I haven't had time to run down Rainwater's beliefs, but, if this is true, that's a huge shift. Rainwater had bet heavily on oil when it was selling at low prices. He looked crazy, but he was considering how demand was growing in China and the Far East. It turns out he was right, which makes his voice on peak oil particularly significant.

It will be even more big-time if Bush starts getting religion on energy alternatives. A Texas oilman who gets behind them could outdo a red-baiter like Nixon going to Peking.

Editorial Notes: Fortune goes into more detail about Bush and ethanol: Bush will push green fuel ("State of the Union will include an ethanol plug. Will it matter?'):
Among those paying very close attention to the president's State of the Union address tonight will be folks from every sector of the energy industry, eager to hear what the petroleum president has to say about alternative energy. Yes, you read that right. President Bush -- former oil man, son of an oil man, coached by the former chief executive of Halliburton (Research) – will hold forth Tuesday night on why America needs to be doing a better job of promoting renewable fuels.
Fortune waxes enthusiastic about ethanol in its current issue. Many other publications are carrying the story of Bush and alternate energy (list from GoogleNews), including The Guardian. It should be interesting to see what President Bush does tonight. UPDATE: Jeff from Texas says:
The back story is that Jim Kunstler may have influenced the State of the Union speech. Rainwater became concerned about Peak Oil after reading JK's book. Bush respects Rainwater. We'll see what Bush says.

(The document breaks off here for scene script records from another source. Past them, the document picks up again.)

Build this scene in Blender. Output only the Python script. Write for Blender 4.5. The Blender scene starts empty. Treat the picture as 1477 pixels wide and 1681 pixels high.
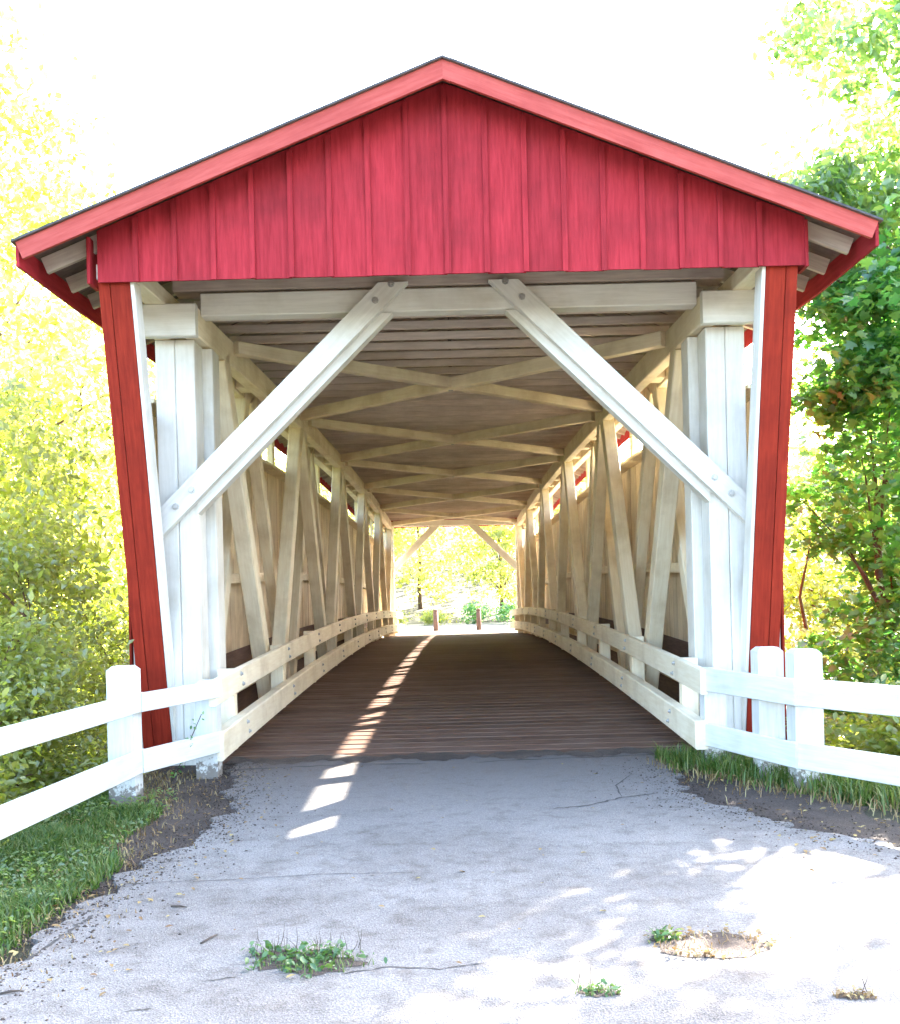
import bpy, math, random
import numpy as np
from mathutils import Vector, Matrix

# ------------------------------------------------------------------ camera, sky, sun, exposure
SC = bpy.context.scene
COL = SC.collection
F_PX, W_PX, H_PX = 1723.0, 1477.0, 1681.0
PP = (748.0, 976.0)
EYE = 1.65
cam_d = bpy.data.cameras.new('camera')
cam_d.sensor_fit = 'HORIZONTAL'
cam_d.sensor_width = 36.0
cam_d.lens = 36.0 * F_PX / W_PX
cam_d.shift_x = (W_PX / 2 - PP[0]) / W_PX
cam_d.shift_y = (PP[1] - H_PX / 2) / W_PX
cam_d.clip_end = 2000
cam_o = bpy.data.objects.new('camera', cam_d)
COL.objects.link(cam_o)
cam_o.location = (0, 0, EYE)
cam_o.rotation_euler = (math.radians(90), math.radians(1.4), 0)
SC.camera = cam_o

SUN_AZ, SUN_EL = math.radians(40.0), math.radians(31.4)      # azimuth from +Y towards +X
world = bpy.data.worlds.new('World')
SC.world = world
world.use_nodes = True
wn, wl = world.node_tree.nodes, world.node_tree.links
wn.clear()
w_out = wn.new('ShaderNodeOutputWorld')
w_bg = wn.new('ShaderNodeBackground')
w_sky = wn.new('ShaderNodeTexSky')
w_sky.sky_type = 'NISHITA'
w_sky.sun_disc = False
w_sky.sun_elevation = SUN_EL
w_sky.sun_rotation = SUN_AZ
w_sky.air_density = 1.0
w_sky.dust_density = 3.5
w_sky.ozone_density = 1.0
w_bg.inputs['Strength'].default_value = 0.15
wl.new(w_sky.outputs[0], w_bg.inputs['Color'])
wl.new(w_bg.outputs[0], w_out.inputs['Surface'])

sun_d = bpy.data.lights.new('sun', 'SUN')
sun_d.energy = 4.5
sun_d.angle = math.radians(0.5)
sun_d.color = (1.0, 0.93, 0.82)
sun_o = bpy.data.objects.new('sun', sun_d)
COL.objects.link(sun_o)
to_sun = Vector((math.sin(SUN_AZ) * math.cos(SUN_EL), math.cos(SUN_AZ) * math.cos(SUN_EL), math.sin(SUN_EL)))
sun_o.rotation_euler = (-to_sun).to_track_quat('-Z', 'Y').to_euler()
sun_o.location = to_sun * 60

SC.view_settings.view_transform = 'Standard'
SC.view_settings.look = 'None'
SC.view_settings.exposure = 3.85
SC.view_settings.gamma = 1.0
SC.view_settings.use_curve_mapping = False
SC.render.engine = 'CYCLES'
SC.cycles.max_bounces = 10
SC.cycles.diffuse_bounces = 8
SC.cycles.transmission_bounces = 5
SC.cycles.glossy_bounces = 2
SC.cycles.use_denoising = True
SC.cycles.sample_clamp_indirect = 10

rng = random.Random(11)
nrg = np.random.default_rng(5)

# ------------------------------------------------------------------ materials
def new_mat(name):
    m = bpy.data.materials.new(name)
    m.use_nodes = True
    m.node_tree.nodes.clear()
    return m, m.node_tree.nodes, m.node_tree.links

def nd(nodes, kind, **kw):
    n = nodes.new(kind)
    for k, v in kw.items():
        if k in n.inputs:
            n.inputs[k].default_value = v
        else:
            setattr(n, k, v)
    return n

def ramp(nodes, stops):
    r = nodes.new('ShaderNodeValToRGB')
    e = r.color_ramp.elements
    while len(e) > 1:
        e.remove(e[-1])
    e[0].position, e[0].color = stops[0][0], (*stops[0][1], 1)
    for p, c in stops[1:]:
        x = e.new(p)
        x.color = (*c, 1)
    return r

def wood_mat(name, c0, c1, dirt, dirt_amt=0.5, rough=0.6, grain=14.0, bump=0.25, var=0.12, spec=0.35):
    """Painted or bare timber: grain runs along the object's local X."""
    m, N, L = new_mat(name)
    out = nd(N, 'ShaderNodeOutputMaterial')
    p = nd(N, 'ShaderNodeBsdfPrincipled', Roughness=rough)
    p.inputs['Specular IOR Level'].default_value = spec
    tc = nd(N, 'ShaderNodeTexCoord')
    oi = nd(N, 'ShaderNodeObjectInfo')
    mul = nd(N, 'ShaderNodeMath', operation='MULTIPLY'); mul.inputs[1].default_value = 37.0
    L.new(oi.outputs['Random'], mul.inputs[0])
    add = nd(N, 'ShaderNodeVectorMath', operation='ADD')
    L.new(tc.outputs['Object'], add.inputs[0]); L.new(mul.outputs[0], add.inputs[1])
    mp = nd(N, 'ShaderNodeMapping'); mp.inputs['Scale'].default_value = (1.1, grain, grain)
    L.new(add.outputs[0], mp.inputs['Vector'])
    g = nd(N, 'ShaderNodeTexNoise', Scale=2.2, Detail=6.0, Roughness=0.62)
    L.new(mp.outputs[0], g.inputs['Vector'])
    big = nd(N, 'ShaderNodeTexNoise', Scale=1.7, Detail=5.0, Roughness=0.6)
    L.new(add.outputs[0], big.inputs['Vector'])
    cr = ramp(N, [(0.32, c0), (0.66, c1)])
    L.new(g.outputs['Fac'], cr.inputs['Fac'])
    dr = ramp(N, [(0.46, (0, 0, 0)), (0.74, (1, 1, 1))])
    L.new(big.outputs['Fac'], dr.inputs['Fac'])
    dm = nd(N, 'ShaderNodeMath', operation='MULTIPLY'); dm.inputs[1].default_value = dirt_amt
    L.new(dr.outputs[0], dm.inputs[0])
    mx = nd(N, 'ShaderNodeMix', data_type='RGBA')
    L.new(dm.outputs[0], mx.inputs[0]); L.new(cr.outputs[0], mx.inputs[6]); mx.inputs[7].default_value = (*dirt, 1)
    hsv = nd(N, 'ShaderNodeHueSaturation')
    mr = nd(N, 'ShaderNodeMapRange'); mr.inputs[3].default_value = 1 - var; mr.inputs[4].default_value = 1 + var
    L.new(oi.outputs['Random'], mr.inputs[0]); L.new(mr.outputs[0], hsv.inputs['Value'])
    L.new(mx.outputs[2], hsv.inputs['Color']); L.new(hsv.outputs[0], p.inputs['Base Color'])
    b = nd(N, 'ShaderNodeBump', Strength=bump, Distance=0.01)
    L.new(g.outputs['Fac'], b.inputs['Height']); L.new(b.outputs[0], p.inputs['Normal'])
    L.new(p.outputs[0], out.inputs['Surface'])
    return m

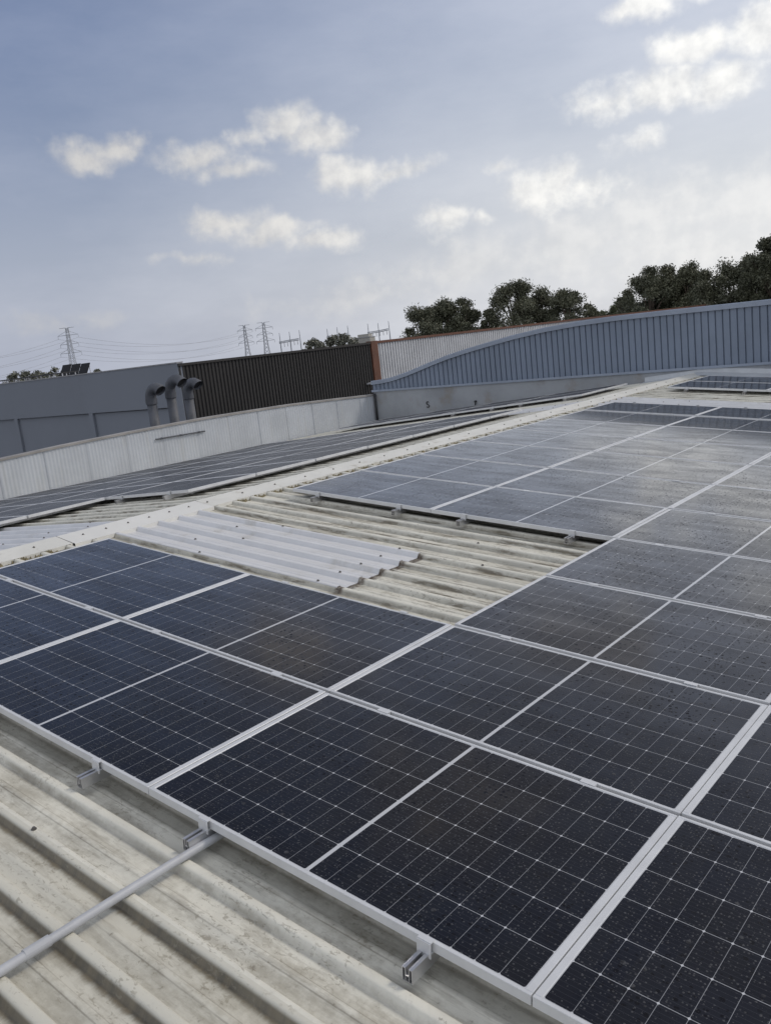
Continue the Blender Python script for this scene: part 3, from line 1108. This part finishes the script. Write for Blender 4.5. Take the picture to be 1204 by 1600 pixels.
def blue_building():
    # cladding
    prof = []
    P = 0.152
    x = -10.12
    while x < 22:
        prof += [(x, 0), (x + .112, 0), (x + .118, .034), (x + .140, .034), (x + .146, 0)]
        x += P
    mb = MB()
    for (xx, dy) in prof:
        mb.v += [(xx, YB + dy, .10), (xx, YB + dy, btop(min(xx, 21.9)) - .03)]
    for i in range(len(prof) - 1):
        mb.f.append((2 * i, 2 * i + 2, 2 * i + 3, 2 * i + 1))
    parent_keep(mb.build('wall_cladding', M['blue']), bb)
    # curved barge capping along the top
    mb = MB()
    xs = [-10.14 + i * .2 for i in range(160)]
    sec = [(-.045, -.10), (-.045, -.005), (-.03, .012), (.16, .012), (.16, -.06)]
    for xx in xs:
        for (dy, dz) in sec:
            mb.v.append((xx, YB + dy, btop(max(-10.12, min(xx, 21.9))) + dz))
    n = len(sec)
    for i in range(len(xs) - 1):
        for k in range(n - 1):
            a = i * n + k
            mb.f.append((a, a + n, a + n + 1, a + 1))
    mb.f.append(tuple(range(n)))
    parent_keep(mb.build('barge_capping', M['bluetrim']), bb)
    # drip flashing at the foot of the cladding
    mb = MB()
    mb.box(-10.14, 22, YB - .062, YB - .031, .058, .112)
    mb.box(-10.14, 22, YB - .030, YB + .02, .058, .100)
    parent_keep(mb.build('base_flashing', M['bluetrim']), bb)
    # concrete upstand down to the roof
    mb = MB()
    mb.box(-10.10, 22, YB - .018, YB + .2, -2.2, .056)
    parent_keep(mb.build('upstand', M['upstand']), bb)
    # apron flashing lying over the end of our roof
    mb = MB()
    for x0, x1, zf in ((V_RIDGE, 14.9, lambda q: -sin(SLOPE) * q - .080), (-1.9, V_RIDGE, lambda q: .034 - .0785 * (V_RIDGE - q) - .105)):
        n = 12
        for i in range(n):
            a = x0 + (x1 - x0) * i / n
            b = x0 + (x1 - x0) * (i + 1) / n
            mb.quad((a, YB - .55, zf(a)), (b, YB - .55, zf(b)), (b, YB - .03, zf(b) + .025), (a, YB - .03, zf(a) + .025))
            mb.quad((a, YB - .03, zf(a) + .025), (b, YB - .03, zf(b) + .025), (b, YB - .022, zf(b) + .12), (a, YB - .022, zf(a) + .12))
    parent_keep(mb.build('apron_flashing', simple_mat('pale_flashing', (0.52, 0.54, 0.56), 0.45, 0.1, .07, 3)), bb)
    # roof behind the barge and the other walls
    mb = MB()
    n = 40
    for i in range(n + 1):
        xx = -10.1 + 32 * i / n
        mb.v += [(xx, YB + .16, btop(min(xx, 21.9)) - .06), (xx, YB + 16, btop(min(xx, 21.9)) - .06)]
    for i in range(n):
        mb.f.append((2 * i, 2 * i + 2, 2 * i + 3, 2 * i + 1))
    parent_keep(mb.build('roof', M['greyroof']), bb)
    mb = MB()
    mb.box(-10.08, 21.9, YB + .22, YB + 16, GROUND_Z, .29)
    parent_keep(mb.build('wall', M['upstand']), bb)


blue_building()

# black downpipe in the corner between parapet and upstand
dp = MB()
dp.tube([(X_PAR + .075, YB - .075, .02), (X_PAR + .075, YB - .075, -1.0)], .032, 12)
dpo = dp.build('downpipe', M['dark'], smooth=True)
tag(dpo, 'thin black downpipe in the corner where white parapet meets concrete upstand', 'downpipe')

# small S-shaped steel hook on the upstand
c0 = at_y(668, 632, YB - .03)
hk = MB()
pts = []
for i in range(25):
    t = i / 24
    if t < .5:
        a = radians(20 + 250 * (t / .5))
        pts.append((c0.x + .040 * cos(a), YB - .032, c0.z + .042 + .040 * sin(a)))
    else:
        a = radians(90 - 250 * ((t - .5) / .5))
        pts.append((c0.x + .040 * cos(a), YB - .032, c0.z - .038 + .040 * sin(a)))
hk.tube(pts, .012, 8)
tag(hk.build('hook', M['dark'], smooth=True), 'small dark S-shaped hook on the pale concrete upstand', 'hook')
c1 = at_y(743, 627, YB - .03)
hk = MB()
hk.tube([(c1.x, YB - .018, c1.z), (c1.x, YB - .075, c1.z)], .028, 10)
hk.tube([(c1.x, YB - .06, c1.z + .03), (c1.x, YB - .06, c1.z - .10)], .018, 8)
tag(hk.build('outlet_spout', M['dark']), 'little dark outlet on the concrete upstand right of the hook', 'outlet')

# thin grey rod clipped on the parapet
ra, rb = at_x(243, 686.5, X_PAR + .03), at_x(320, 673.5, X_PAR + .03)
rod = MB()
rod.tube([ra, rb], .016, 8)
for t in (.12, .5, .88):
    q = ra.lerp(rb, t)
    rod.box(q.x - .03, q.x + .018, q.y - .02, q.y + .02, q.z - .02, q.z + .02)
tag(rod.build('conduit', M['vent']), 'short grey conduit fixed level on the white parapet below the vent pipes', 'conduit')


# ------------------------------------------------------------------ vent pipes behind the parapet
def vent_pipe(px_b, py_b, px_t, py_t, X, turn, label, reach=.35, rad=.128):
    b = at_x(px_b, py_b, X)
    t = at_x(px_t, py_t, X)
    root = empty('vent_pipe', (b.x, b.y, GROUND_Z))
    zt = t.z - GROUND_Z
    mb = MB()
    mb.tube([(0, 0, 0), (0, 0, zt)], rad * .93, 20)
    mb.build('shaft', M['vent'], root, smooth=True)
    mb = MB()
    mb.tube([(0, 0, zt - .16), (0, 0, zt - .02)], rad * 1.07, 20)
    mb.tube([(0, 0, zt - .02), (0, 0, zt + .015)], rad * 1.00, 20)
    mb.build('collar', M['vent'], root)
    # elbow of short welded segments, open at the mouth
    d = Vector((cos(turn), sin(turn), 0))
    mb = MB()
    pts, rr = [], []
    R = reach * .62
    nseg = 7
    A = radians(140)
    for i in range(nseg + 1):
        a = A * i / nseg
        pts.append(Vector((0, 0, zt)) + d * (R * (1 - cos(a))) + Vector((0, 0, R * sin(a))))
        rr.append(rad * (1.02 if i in (0, nseg) else 1.0))
    mb.tube(pts, rr, 20, cap=False)
    e = mb.build('elbow', M['vent'], root)
    e.data.polygons.foreach_set('use_smooth', [False] * len(e.data.polygons))
    # rim, and a dark disc standing in for the shade inside
    tdir = (pts[-1] - pts[-2]).normalized()
    mb = MB()
    mb.tube([pts[-1] - tdir * .04, pts[-1] + tdir * .004], rad * 1.09, 20, cap=False)
    mb.build('mouth_rim', M['vent'], root)
    mb = MB()
    mb.tube([pts[-1] - tdir * .06, pts[-1] - tdir * .055], rad * .97, 20)
    mb.build('inside', M['dark'], root)
    tag(root, label, 'vent pipe', 'gooseneck vent pipes behind the parapet')
    return root


vent_pipe(243.5, 670, 237, 621, -11.3, radians(5), 'grey gooseneck vent pipe, shortest and leftmost behind the white parapet')
vent_pipe(274.5, 667, 268, 611, -11.3, radians(5), 'tallest grey gooseneck vent pipe, between the other two', .43)
vent_pipe(301, 662, 294, 613, -11.9, radians(5), 'grey gooseneck vent pipe on the right, against the brown wall', .38)

# ------------------------------------------------------------------ brown and white clad factory across the yard
XF = -25.0
yc0 = at_x(278, 568, XF).y
yc1 = at_x(578, 535, XF).y
yc2 = at_x(588, 534, XF).y
ZF = at_x(278, 568, XF).z
ZF1 = at_x(582, 534, XF).z
fb = empty('factory_building', (XF - 12, yc1, GROUND_Z))
tag(fb, 'long factory clad half in brown ribs and half in white with rust orange trim', 'building')


def fzt(y):
    return ZF + (ZF1 - ZF) * (y - yc0) / (yc1 - yc0)


def clad_y(y0, y1, name, mat, pitch=.2, depth=.035, wr=.38):
    mb = MB()
    y = y0
    prof = []
    while y < y1:
        prof += [(0, y), (0, y + pitch * (1 - wr - .12)), (-depth, y + pitch * (1 - wr - .06)), (-depth, y + pitch * .94)]
        y += pitch
    prof.append((0, y))
    for (dx, yy) in prof:
        mb.v += [(XF + dx, yy, GROUND_Z), (XF + dx, yy, fzt(yy) - .05)]
    for i in range(len(prof) - 1):
        mb.f.append((2 * i, 2 * i + 2, 2 * i + 3, 2 * i + 1))
    return parent_keep(mb.build(name, mat), fb)


clad_y(yc0, yc1 - .02, 'brown_cladding', M['brown'], .205, .05, .42)
clad_y(yc2 + .02, 95, 'white_cladding', M['wclad'], .235, .075, .34)


def bar_y(y0, y1, x0, x1, dz0, dz1, name, mat):
    mb = MB()
    for yy in (y0, y1):
        mb.v += [(x0, yy, fzt(yy) + dz0), (x1, yy, fzt(yy) + dz0), (x1, yy, fzt(yy) + dz1), (x0, yy, fzt(yy) + dz1)]
    mb.f += [(0, 1, 5, 4), (1, 2, 6, 5), (2, 3, 7, 6), (3, 0, 4, 7), (0, 3, 2, 1), (4, 5, 6, 7)]
    return parent_keep(mb.build(name, mat), fb)


bar_y(yc0 - .02, yc1 - .03, XF - .25, XF + .05, -.11, .0, 'capping', M['brown'])
bar_y(yc2 + .01, 95, XF - .25, XF + .05, -.10, .03, 'capping', M['orange'])['label'] = 'rust orange capping'
mb = MB()
mb.box(XF - .3, XF + .07, yc1, yc2, GROUND_Z, fzt(yc1) + .05)
parent_keep(mb.build('corner_post', M['orange']), fb)
mb = MB()
mb.box(XF - 24, XF - .26, yc0 + .30, 95, GROUND_Z, at_y(0, 600.8, yc0 - .05).z - .36)
parent_keep(mb.build('roof', M['greyroof']), fb)
# small wall lamp near the post
lw = at_x(577, 599, XF + .1)
mb = MB()
mb.box(XF + .01, XF + .12, lw.y - .12, lw.y + .10, lw.z - .05, lw.z + .03)
mb.box(XF + .12, XF + .34, lw.y - .16, lw.y + .14, lw.z - .03, lw.z + .05)
o = mb.build('wall_lamp', simple_mat('pale_lamp_housing', (.55, .56, .58), .5))
tag(o, 'small pale lamp on the brown wall beside the orange post', 'wall lamp')

# ------------------------------------------------------------------ grey tilt-up building on the left
YG = yc0 - .05
gb = empty('warehouse', (-45, YG, GROUND_Z))
tag(gb, 'plain grey concrete warehouse with recessed wall bays left of the brown factory', 'warehouse')
gt = [at_y(0, 600.8, YG), at_y(276.6, 567.2, YG)]
gg = [at_y(0, 656.4, YG), at_y(226.7, 639.5, YG)]


def lin(a, b, x):
    return a.z + (b.z - a.z) * (x - a.x) / (b.x - a.x)


xg0, xg1 = -75.0, XF - .02
pil = [at_y(29, 680, YG).x, at_y(145, 668, YG).x]
sp = abs(pil[1] - pil[0])
mb = MB()


def slab(x0, x1, y0, y1, zb0, zb1, zt0, zt1, mb):
    mb.v += [(x0, y0, zb0), (x1, y0, zb1), (x1, y0, zt1), (x0, y0, zt0), (x0, y1, zb0), (x1, y1, zb1), (x1, y1, zt1), (x0, y1, zt0)]
    b = len(mb.v) - 8
    mb.f += [tuple(b + i for i in q) for q in ((0, 1, 2, 3), (1, 5, 6, 2), (5, 4, 7, 6), (4, 0, 3, 7), (3, 2, 6, 7), (0, 4, 5, 1))]


slab(xg0, xg1, YG, YG + .3, lin(*gg, xg0), lin(*gg, xg1), lin(*gt, xg0), lin(*gt, xg1), mb)
parent_keep(mb.build('upper_wall', M['greywall']), gb)
mb = MB()
mb.box(xg0, xg1, YG + .13, YG + .30, GROUND_Z, lin(*gg, -40) - .003)
parent_keep(mb.build('bay_wall', M['greywall']), gb)
k = -6
for k in range(-3, 4):
    xp = pil[0] + k * sp
    if xp > xg1:
        continue
    mb = MB()
    w = .17
    slab(xp - w, xp + w, YG + .002, YG + .129, GROUND_Z, GROUND_Z, lin(*gg, xp) - .003, lin(*gg, xp) - .003, mb)
    parent_keep(mb.build('pilaster', M['greywall']), gb)
mb = MB()
slab(xg1 - 0.95, xg1, YG + .002, YG + .129, GROUND_Z, GROUND_Z, lin(*gg, xg1) - .003, lin(*gg, xg1) - .003, mb)
parent_keep(mb.build('pilaster', M['greywall']), gb)
mb = MB()
mb.box(xg0, XF - 24.05, YG + .31, YG + 40, GROUND_Z, min(gt[0].z, gt[1].z) - .35)
parent_keep(mb.build('roof', M['greyroof']), gb)
mb = MB()
slab(xg0, xg1, YG - .03, YG + .34, lin(*gt, xg0), lin(*gt, xg1), lin(*gt, xg0) + .05, lin(*gt, xg1) + .05, mb)
parent_keep(mb.build('wall_capping', M['greyroof']), gb)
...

For more on the Kunstler-Rainwater-Bush connections, see The Rainwater Prophecy UPDATE #2 In a January 27th interview with CBS, President Bush gives an indication of what he may say about energy in the State of the Union:
SCHIEFFER: Let's talk about energy independence. We remain, any way you cut it, dependent on foreign oil. I know you want to open up the Arctic wildlife preserve for drilling, but aren't we going to have to do more than that? And I just want to bring up one thing. Tom Friedman, the columnist in the New York Times, had a column today, and he said putting on a huge gas tax is the only way to really get Detroit's attention and get them to making other kinds of cars, and he said the only way to cause people to change their ways. He says you have to change the culture. What's your reaction to that? PRESIDENT BUSH: First of all, I'm against a huge gas tax. Secondly, I agree with Mr. Friedman that we have got to become independent from foreign sources of oil. In other words, we have got to wean ourselves off hydrocarbons, oil. And the best way, in my judgment, to do it is to promote and actively advance new technologies so that we can drive--have different driving habits. For example, there is--I'm a little hesitant because I don't want to tell you what's in the State of the Union, let me put it to you that way. SCHIEFFER: You are going to talk about that? PRESIDENT BUSH: Big time, because I agree with Mr. Friedman, and I agree with Americans who understand being hooked on foreign oil as an economic problem and a national security problem. I couldn't agree more with him. For example, I'm convinced with more research we'll be able to develop additional ways to make ethanol. There is about 4.6 million cars in America now that are flex-fuel cars. They could either use regular gasoline or fuel derived from corn. I'd like, for example, to not only advance that technology of deriving fuel from corn, but also deriving fuel from waste materials, and I'm convinced we could do that with a good push, a technological push. In other words, I want to see different kinds of cars on our road that don't require (sic) upon crude oil from overseas, but we have got a serious problem, and now is the time to fix it, and I'm going to address it again at the State of the Union.